Sunday, June 6, 2004

Isle Pages

New releases from Hawaii authors

"Early Mapping of the Pacific"
by Thomas Suarez
(Periplus, $50)

The ancient voyagers who settled the Pacific didn't need maps. The Europeans who followed were completely lost without maps. This extraordinarily handsome volume reproduces a couple of hundred early maps of the greatest ocean in the universe with style and clarity, and Suarez explains the process of mapping an area that is mostly water with a sense of great adventure.

"Water and the Law in Hawaii"
by Lawrence H. Miike, M.D. J.D.
(University of Hawaii Press, $45)

The story of civilization is also the story of bringing water from there to here. Hawaii's ahupua'a system is built entirely around water, and the rise of the plantation barons is also intricately linked to water. Miike's scholarship here is thorough, serious and abundantly footnoted, but -- forgive me -- his approach to the subject is rather dry.

"Pidgin Grammar -- An Introduction
to the Creole Language of Hawai'i"

by Kent Sakoda and Jeff Siegel
(Bess Press, $11.95)

Scholars just can't resist imposing order on chaos. Apparently pidgin, the free-flowing language of convenience in the islands, has grammatical rules! Where's the fun in that? At any rate, this is a classy introduction to the subject.

"Making Eyelash Crochet Leis"
by Coryn Tanaka and May Masaki
(Bess Press, $9.95)

I guess they're called "eyelash" leis because the yarn used is combed out into a spiralling frizz. Well-illustrated and easy to follow, it also includes a useful list of Hawaii's high-school colors.

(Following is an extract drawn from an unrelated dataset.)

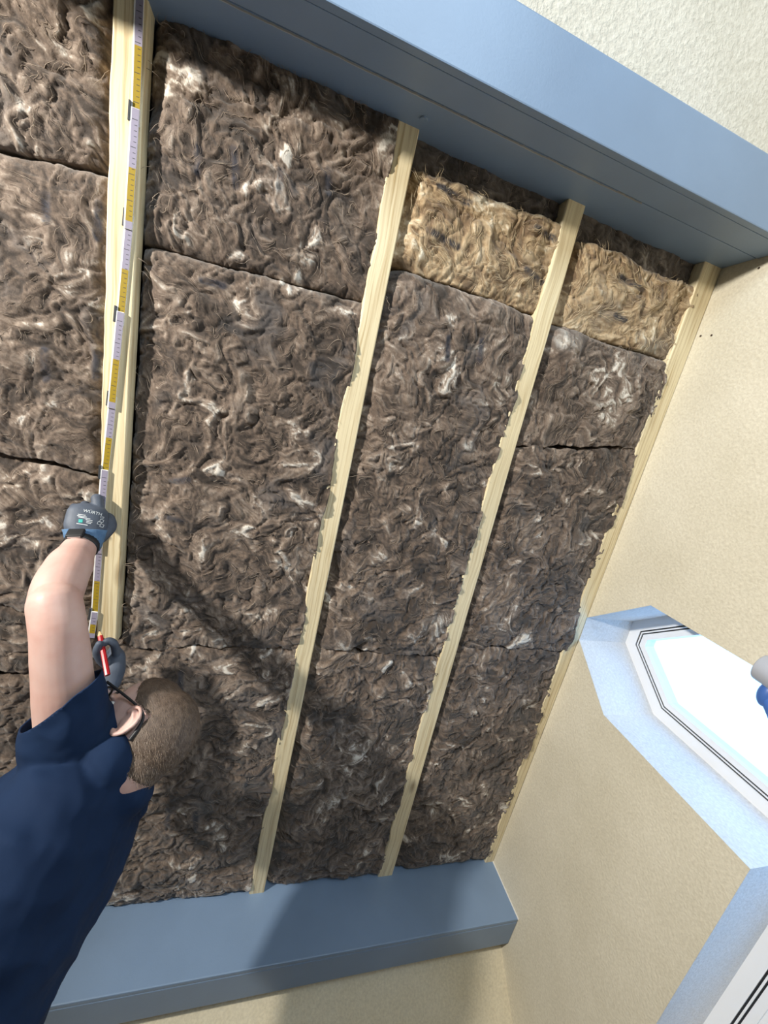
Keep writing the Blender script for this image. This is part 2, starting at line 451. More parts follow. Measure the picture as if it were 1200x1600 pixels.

"Hawaiian Tropical Flower Arranging
-- A Step-By-Step Guide"

by Laurie Shimizu Ide
(Mutual, $13.95)

The art of Japanese flower arranging gets a Polynesian make-over using Hawaii's robust, colorful blooms. The results are pretty. The binding of DIY books should open flat, however.

"Two Tales of Hawai'i"
by Terry Pierce,
illustrated by Kristen Kofsky
(Island Heritage, $10.95)

There's a museum display in Cahokia Mounds, IL, in which all the artifacts have two labels -- one for Western science, one for Indian mythology. This evenhanded treatment is the case here, in which the volcanic geology of the islands is equally contrasted with the legends of Pele in this attractive volume.